Dec. 21, 2011 – The holding of the U.S. Supreme Court’s 5-4 decision in Citizens United v. FEC, 130 S. Ct. 876 (2010), has trickled down to invalidate part of a Wisconsin campaign finance law that caps contributions made to “political action committees.”
A panel for the U.S. Court of Appeals for the Seventh Circuit in Wisconsin Right to Life State Political Action Committee v. Barland et. al., No. 11-2623 (Dec. 12, 2011), invoked Citizens United in striking part of Wis. Stat. section 11.26(4).
That provision places a $10,000 aggregate cap on annual contributions to state and local candidates, political parties, and “political committees.” By definition, political committees, otherwise known as political action committees (PACs), can be corporate entities or groups of individuals that accept contributions and make disbursements for political activities.1
According to a Wisconsin Democracy Campaign database, more than 2,300 PACS operate in Wisconsin. One of them is Wisconsin Right to Life (WRL), an anti-abortion PAC, which filed a federal lawsuit against members of Wisconsin’s Government Accountability Board before the state’s November 2010 elections.
WRL sought to halt enforcement of section 11.26(4)’s annual contribution cap. The cap, which has been in place in some form since 1973, prevented Wisconsin residents Terry and Mary Kohler from donating $5,000 to WRL because of other political contributions in 2010.
The U.S. District Court for the Eastern District of Wisconsin refused to halt enforcement of the contribution cap for the November 2010 elections.

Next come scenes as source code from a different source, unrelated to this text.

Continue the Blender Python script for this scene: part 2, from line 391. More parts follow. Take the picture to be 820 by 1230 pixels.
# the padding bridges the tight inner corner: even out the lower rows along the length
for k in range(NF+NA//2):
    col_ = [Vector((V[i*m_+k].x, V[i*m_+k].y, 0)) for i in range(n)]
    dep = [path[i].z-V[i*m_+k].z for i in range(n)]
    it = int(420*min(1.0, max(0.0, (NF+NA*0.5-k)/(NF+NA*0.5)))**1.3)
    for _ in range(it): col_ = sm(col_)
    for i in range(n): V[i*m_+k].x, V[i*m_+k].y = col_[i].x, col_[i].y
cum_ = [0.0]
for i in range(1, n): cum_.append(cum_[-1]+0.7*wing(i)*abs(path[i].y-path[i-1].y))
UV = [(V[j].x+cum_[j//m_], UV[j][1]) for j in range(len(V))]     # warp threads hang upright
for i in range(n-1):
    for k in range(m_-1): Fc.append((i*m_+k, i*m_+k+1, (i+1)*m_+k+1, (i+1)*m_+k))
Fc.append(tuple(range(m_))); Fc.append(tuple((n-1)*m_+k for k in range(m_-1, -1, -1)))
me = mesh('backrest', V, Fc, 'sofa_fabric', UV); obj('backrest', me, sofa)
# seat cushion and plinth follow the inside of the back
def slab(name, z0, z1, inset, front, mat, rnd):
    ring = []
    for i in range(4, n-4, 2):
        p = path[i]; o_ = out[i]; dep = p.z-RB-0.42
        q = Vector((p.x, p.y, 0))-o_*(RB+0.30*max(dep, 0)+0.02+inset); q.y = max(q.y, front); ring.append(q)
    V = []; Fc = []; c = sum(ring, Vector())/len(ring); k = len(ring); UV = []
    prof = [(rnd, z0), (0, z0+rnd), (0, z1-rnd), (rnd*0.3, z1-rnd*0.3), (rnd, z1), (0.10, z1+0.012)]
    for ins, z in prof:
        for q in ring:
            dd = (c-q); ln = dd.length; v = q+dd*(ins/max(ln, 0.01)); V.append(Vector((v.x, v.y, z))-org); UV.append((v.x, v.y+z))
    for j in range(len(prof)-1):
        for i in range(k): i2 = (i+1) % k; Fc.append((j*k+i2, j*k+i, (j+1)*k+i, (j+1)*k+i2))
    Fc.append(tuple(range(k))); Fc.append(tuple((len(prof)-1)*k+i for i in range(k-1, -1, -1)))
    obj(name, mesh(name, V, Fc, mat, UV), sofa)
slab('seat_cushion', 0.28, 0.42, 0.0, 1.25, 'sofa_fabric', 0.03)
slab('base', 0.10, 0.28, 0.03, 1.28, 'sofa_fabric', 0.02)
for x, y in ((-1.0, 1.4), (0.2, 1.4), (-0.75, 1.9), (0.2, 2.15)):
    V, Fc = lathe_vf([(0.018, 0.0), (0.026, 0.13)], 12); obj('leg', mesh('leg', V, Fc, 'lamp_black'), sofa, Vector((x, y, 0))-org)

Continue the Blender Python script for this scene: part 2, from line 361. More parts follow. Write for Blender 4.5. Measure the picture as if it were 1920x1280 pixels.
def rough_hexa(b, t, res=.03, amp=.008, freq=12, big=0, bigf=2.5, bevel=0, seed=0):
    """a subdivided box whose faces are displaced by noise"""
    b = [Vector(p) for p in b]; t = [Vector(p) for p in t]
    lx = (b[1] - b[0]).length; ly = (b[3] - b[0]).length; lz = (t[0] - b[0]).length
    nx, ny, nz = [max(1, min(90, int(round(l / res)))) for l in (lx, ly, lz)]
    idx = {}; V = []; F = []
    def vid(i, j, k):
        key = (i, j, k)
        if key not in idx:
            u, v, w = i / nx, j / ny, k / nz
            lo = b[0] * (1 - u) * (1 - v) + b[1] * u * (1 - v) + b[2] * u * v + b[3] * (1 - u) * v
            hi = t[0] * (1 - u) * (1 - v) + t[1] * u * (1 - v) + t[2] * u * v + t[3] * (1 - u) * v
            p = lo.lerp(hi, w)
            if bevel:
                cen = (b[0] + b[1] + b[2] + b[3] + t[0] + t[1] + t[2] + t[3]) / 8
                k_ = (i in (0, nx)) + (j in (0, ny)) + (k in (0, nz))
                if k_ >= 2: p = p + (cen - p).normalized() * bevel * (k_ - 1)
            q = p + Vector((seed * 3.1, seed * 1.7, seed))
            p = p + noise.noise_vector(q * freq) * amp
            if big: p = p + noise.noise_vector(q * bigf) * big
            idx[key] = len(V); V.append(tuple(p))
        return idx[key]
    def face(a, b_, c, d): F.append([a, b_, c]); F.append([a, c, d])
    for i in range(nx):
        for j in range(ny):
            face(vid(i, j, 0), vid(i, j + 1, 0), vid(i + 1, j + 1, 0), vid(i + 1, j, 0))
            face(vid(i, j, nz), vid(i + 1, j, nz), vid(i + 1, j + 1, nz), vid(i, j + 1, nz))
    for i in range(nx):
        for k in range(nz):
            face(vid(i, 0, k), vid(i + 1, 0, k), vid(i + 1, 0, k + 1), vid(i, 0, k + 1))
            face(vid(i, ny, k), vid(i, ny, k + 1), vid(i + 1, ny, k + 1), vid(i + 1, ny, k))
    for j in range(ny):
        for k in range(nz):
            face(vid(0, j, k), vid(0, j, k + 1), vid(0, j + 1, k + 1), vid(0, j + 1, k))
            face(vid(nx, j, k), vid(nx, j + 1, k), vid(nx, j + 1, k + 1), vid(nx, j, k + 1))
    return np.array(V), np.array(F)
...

But a motions panel for the Seventh Circuit granted a temporary injunction pending appeal on Aug. 1, 2011, just in time for recall elections concerning eight Wisconsin legislators on Aug. 9 and 16. The latest ruling makes the temporary injunction permanent with respect to PACs.
The ruling and the impact
In the decision, the three-judge panel ruled that section 11.26(4) infringes free speech rights to the extent that it limits contributions to PACs. That means individuals can make unlimited donations to PACs like WRL for production of television commercials or other political speech.
Mike McCabe, a lawyer and executive director of the Wisconsin Democracy Campaign, says the decision will make political action committees more powerful and candidates less relevant.
“People will see even more campaigning done by special interest surrogates, and a little less being done directly by candidates,” McCabe said.
That’s a problem, he says, because elections should be decided based on “dialogues” between voters and candidates, not special interest “monologues.”
McCabe acknowledged that the Seventh Circuit’s decision followed precedent set by the U.S. Supreme Court in Citizens United, which ruled that restrictions on political speech by independent organizations not connected with specific candidates are unconstitutional. He says these decisions are shredding protections that ensure fair elections.
But Barbara Lyons, executive director of Wisconsin Right to Life, says PACs have the constitutional right to speak to voters on political issues without restriction, as the courts have consistently ruled in various cases across the country.
“What we are doing is simply establishing our rights under the constitution and our ability to speak freely as guaranteed by the First Amendment,” Lyons said. “This decision was a step forward in promoting political speech within our state.”
The trickle-down effect of Citizens United
In Citizens United, the nation’s high court struck down, on free speech grounds, a federal law that prohibited corporations and labor unions from using general treasury funds to make “independent expenditures” when a primary or general election is approaching.
Citizens United is a corporation that wanted to promote and air a documentary critical of then-presidential candidate Hillary Clinton by paying $1.2 million to a cable company, which would make the documentary available on demand within 30 days of the primary election.
In general, an independent expenditure is money spent on “political speech presented to the electorate that is not coordinated with a candidate.”2 The Citizens United majority affirmed that “political speech does not lose First Amendment protection ‘simply because its source is a corporation,’” and ruled that a corporation’s independent expenditures cannot be restricted.
“Limits on independent expenditures … have a chilling effect extending well beyond the [g]overnment’s interest in preventing quid pro quo corruption,” wrote U.S. Supreme Court Justice Anthony Kennedy for the majority.
Because Citizens United prevents government restrictions on independent expenditures, the Seventh Circuit Court of Appeals ruled that Wisconsin cannot cap contributions that individuals make to political action committees that engage in independent political speech.
“Importantly for our purposes here, Citizens United made it clear that the government’s interest in preventing actual or apparent corruption – an interest generally strong enough to justify some limits on contributions to candidates – cannot be used to justify restrictions on independent expenditures,” wrote Seventh Circuit Appeals Court Judge Diane Sykes.
Unlimited PAC fundraising means Wisconsin voters could see an uptick in future media communications from PACs, especially with a potential recall of Gov. Scott Walker in the works. Note that PACs must identify themselves in mass media communications like television ads, communicating that the ad was “paid for” by the organization.
According to a report by the National Institute on Money and State Politics, PACs spent $9.8 million in Wisconsin in 2010 with the section 11.26(4) fundraising restriction in place.